Indien sprake is van omstandigheden die van belang zijn voor de toegekende subsidie dient de organisatie de minister daarvan op de hoogte te stellen. Daarbij hoort in elk geval de situatie dat de organisatie een beroep heeft gedaan, of gaat doen, op de Beleidsregels subsidieverstrekking bijzondere transitiekosten Jeugdwet. (Staatscourant nr. 27263, 29 september 2014) Niet alleen omdat in dat geval sprake kan zijn van risico’s voor de continuïteit van zorg, maar ook om dubbele financiering te voorkomen.

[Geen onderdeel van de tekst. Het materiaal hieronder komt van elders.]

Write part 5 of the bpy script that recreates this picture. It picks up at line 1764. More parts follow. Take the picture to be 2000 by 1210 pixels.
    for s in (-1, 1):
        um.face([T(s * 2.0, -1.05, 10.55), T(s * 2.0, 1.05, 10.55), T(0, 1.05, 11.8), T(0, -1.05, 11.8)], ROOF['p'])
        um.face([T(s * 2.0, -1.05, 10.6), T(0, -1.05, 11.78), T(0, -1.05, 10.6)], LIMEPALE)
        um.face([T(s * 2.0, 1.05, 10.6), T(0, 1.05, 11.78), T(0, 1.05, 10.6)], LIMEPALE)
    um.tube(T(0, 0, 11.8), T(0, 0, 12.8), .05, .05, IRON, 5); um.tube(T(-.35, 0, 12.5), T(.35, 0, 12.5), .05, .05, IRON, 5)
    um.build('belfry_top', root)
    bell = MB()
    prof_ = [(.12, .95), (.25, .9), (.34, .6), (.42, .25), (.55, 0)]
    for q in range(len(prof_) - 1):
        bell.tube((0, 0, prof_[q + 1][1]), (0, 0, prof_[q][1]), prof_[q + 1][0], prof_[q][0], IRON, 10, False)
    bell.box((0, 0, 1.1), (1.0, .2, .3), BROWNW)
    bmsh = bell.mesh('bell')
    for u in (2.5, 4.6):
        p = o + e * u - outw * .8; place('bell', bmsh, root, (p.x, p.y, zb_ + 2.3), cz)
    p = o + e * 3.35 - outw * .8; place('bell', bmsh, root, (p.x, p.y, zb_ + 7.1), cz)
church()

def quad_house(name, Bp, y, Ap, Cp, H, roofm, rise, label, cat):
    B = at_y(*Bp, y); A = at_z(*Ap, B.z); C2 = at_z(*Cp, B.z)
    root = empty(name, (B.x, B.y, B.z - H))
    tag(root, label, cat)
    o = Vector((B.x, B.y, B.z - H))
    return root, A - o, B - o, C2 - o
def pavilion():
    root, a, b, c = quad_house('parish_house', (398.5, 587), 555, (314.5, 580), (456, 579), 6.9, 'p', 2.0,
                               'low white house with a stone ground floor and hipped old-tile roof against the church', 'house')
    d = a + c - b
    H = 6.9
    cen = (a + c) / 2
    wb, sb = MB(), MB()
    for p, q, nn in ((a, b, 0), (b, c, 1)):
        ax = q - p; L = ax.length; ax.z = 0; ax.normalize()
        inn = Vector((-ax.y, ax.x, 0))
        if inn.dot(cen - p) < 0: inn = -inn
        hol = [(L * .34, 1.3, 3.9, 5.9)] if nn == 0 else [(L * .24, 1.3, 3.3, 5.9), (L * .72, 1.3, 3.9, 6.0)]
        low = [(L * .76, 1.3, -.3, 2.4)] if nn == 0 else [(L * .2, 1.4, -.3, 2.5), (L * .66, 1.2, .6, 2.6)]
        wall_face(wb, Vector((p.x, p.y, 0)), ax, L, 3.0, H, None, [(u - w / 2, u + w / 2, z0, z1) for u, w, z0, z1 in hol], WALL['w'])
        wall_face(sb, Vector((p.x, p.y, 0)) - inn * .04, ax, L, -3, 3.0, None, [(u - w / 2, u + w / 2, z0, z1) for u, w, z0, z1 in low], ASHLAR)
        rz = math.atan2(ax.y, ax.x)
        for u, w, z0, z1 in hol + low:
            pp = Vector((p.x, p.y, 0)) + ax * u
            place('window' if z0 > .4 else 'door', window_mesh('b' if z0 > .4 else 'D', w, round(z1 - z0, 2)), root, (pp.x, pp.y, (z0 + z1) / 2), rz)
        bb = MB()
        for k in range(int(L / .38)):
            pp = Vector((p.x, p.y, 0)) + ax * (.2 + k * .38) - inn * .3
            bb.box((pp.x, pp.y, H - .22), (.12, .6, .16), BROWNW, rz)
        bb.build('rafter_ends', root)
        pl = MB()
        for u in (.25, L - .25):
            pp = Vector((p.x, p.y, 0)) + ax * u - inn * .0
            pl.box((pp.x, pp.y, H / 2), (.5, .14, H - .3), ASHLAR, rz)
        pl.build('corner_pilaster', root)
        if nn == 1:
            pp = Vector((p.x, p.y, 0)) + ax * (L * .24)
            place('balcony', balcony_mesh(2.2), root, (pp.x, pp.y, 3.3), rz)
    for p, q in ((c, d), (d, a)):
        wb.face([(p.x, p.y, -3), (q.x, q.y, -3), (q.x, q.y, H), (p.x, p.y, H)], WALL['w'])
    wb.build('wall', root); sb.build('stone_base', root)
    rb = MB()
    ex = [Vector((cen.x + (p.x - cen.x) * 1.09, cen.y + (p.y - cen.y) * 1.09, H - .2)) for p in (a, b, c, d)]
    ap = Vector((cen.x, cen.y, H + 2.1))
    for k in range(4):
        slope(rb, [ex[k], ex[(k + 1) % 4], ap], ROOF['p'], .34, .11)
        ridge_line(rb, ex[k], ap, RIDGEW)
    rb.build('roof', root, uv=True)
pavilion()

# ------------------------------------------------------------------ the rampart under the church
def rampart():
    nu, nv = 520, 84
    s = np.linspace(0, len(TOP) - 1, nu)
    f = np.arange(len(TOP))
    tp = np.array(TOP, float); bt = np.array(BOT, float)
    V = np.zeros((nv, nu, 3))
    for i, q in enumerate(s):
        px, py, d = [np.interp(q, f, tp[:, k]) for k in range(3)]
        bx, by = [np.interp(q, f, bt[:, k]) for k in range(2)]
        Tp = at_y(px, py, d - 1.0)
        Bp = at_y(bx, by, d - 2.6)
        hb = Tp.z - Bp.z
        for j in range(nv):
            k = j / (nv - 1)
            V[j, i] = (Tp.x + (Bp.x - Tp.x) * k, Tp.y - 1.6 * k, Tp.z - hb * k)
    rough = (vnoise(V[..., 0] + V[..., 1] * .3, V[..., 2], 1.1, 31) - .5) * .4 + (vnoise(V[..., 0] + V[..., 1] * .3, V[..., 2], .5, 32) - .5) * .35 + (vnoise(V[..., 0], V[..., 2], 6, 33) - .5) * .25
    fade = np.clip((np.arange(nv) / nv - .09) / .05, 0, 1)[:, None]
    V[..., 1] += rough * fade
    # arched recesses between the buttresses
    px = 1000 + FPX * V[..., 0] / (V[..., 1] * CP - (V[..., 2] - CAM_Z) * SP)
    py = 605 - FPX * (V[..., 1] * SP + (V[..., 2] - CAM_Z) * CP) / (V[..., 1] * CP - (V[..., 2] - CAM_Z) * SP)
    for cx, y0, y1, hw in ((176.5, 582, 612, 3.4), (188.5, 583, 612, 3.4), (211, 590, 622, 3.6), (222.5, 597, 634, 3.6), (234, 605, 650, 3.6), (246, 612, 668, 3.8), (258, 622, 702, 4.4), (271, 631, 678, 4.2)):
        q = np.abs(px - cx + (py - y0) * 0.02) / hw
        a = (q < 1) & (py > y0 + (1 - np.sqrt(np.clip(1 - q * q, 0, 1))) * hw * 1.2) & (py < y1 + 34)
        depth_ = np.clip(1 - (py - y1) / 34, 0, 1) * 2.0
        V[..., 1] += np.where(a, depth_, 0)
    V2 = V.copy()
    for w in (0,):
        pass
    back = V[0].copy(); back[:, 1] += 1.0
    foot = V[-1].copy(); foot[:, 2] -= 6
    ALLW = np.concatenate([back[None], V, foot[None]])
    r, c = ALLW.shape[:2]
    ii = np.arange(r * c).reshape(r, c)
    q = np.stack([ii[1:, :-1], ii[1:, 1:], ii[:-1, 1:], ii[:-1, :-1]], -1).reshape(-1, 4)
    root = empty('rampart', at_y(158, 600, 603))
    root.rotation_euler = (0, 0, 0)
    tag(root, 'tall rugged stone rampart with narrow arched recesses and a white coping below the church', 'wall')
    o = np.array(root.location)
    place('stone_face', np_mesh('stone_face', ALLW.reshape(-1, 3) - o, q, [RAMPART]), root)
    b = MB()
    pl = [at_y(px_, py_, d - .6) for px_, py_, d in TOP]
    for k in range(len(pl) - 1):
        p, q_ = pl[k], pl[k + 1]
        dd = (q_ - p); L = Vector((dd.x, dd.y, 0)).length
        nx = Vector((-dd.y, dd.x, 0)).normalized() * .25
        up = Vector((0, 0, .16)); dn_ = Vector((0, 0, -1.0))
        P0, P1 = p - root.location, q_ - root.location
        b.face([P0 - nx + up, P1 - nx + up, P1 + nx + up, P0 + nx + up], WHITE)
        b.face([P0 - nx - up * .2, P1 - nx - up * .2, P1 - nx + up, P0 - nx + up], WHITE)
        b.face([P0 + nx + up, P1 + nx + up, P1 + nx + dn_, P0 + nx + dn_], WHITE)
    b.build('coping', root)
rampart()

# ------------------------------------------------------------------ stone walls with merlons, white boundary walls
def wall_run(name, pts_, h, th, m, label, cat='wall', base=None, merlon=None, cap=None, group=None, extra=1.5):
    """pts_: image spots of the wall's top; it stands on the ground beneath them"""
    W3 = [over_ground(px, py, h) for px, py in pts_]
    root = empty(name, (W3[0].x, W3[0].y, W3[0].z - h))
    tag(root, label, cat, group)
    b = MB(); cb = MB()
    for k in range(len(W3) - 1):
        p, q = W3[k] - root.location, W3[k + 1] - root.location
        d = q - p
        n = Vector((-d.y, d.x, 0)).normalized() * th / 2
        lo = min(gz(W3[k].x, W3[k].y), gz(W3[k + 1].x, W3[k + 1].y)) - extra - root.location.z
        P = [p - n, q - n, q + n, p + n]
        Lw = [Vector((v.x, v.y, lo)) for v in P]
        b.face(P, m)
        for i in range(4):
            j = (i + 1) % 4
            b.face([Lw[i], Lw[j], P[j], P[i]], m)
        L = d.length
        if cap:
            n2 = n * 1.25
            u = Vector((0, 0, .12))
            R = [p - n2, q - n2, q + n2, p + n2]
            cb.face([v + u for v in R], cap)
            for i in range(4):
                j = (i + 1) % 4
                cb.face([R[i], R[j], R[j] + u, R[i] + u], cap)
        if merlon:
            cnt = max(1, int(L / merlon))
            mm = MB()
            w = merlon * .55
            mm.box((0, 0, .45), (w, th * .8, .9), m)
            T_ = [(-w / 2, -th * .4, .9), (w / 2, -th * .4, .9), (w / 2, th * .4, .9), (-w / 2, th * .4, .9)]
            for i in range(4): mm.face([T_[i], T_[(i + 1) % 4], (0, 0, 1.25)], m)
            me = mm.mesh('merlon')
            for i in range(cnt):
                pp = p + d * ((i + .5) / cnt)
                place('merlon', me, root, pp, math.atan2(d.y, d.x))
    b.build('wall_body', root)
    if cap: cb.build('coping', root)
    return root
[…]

In artikel 3 is geregeld dat de organisatie een aanvraag kan indienen voor een subsidie die maximaal het subsidiebedrag is dat voor 2014 is verleend. Daarbij is de veronderstelling dat gemeenten, die vanaf 2015 verantwoordelijk zijn voor de gesloten jeugdhulp, afspraken maken met organisaties conform de Inkoophandreiking jeugdzorg van de VNG. Indien de feitelijke afspraken daarvan substantieel afwijken dient een organisatie de minister daarvan op de hoogte te stellen omdat dit gevolgen kan hebben voor de huisvestingslasten. Een voorbeeld daarvan is als gemeenten minder capaciteit gaan inkopen dan voorzien was.

Omstandigheden als hierboven genoemd kunnen aanleiding zijn de subsidie in een herziening lager vast te stellen (bij een substantiële vermindering) of bij de vaststelling lager vast te stellen (bij een beperkte vermindering).

Artikel 7

De regeling treedt in werking met terugwerkende kracht tot 15 oktober 2014. Daardoor kunnen de instellingen vanaf dat moment hun aanvraag indienen, zodat het mogelijk wordt om de instellingen voor 1 januari 2015 of zo spoedig mogelijk daarna de subsidie voor de huisvestingslasten toe te kennen. Het ministerie van VWS heeft daarom in oktober 2014 alle organisaties per mail geïnformeerd over deze regeling en hen het aanvraagformulier toegezonden.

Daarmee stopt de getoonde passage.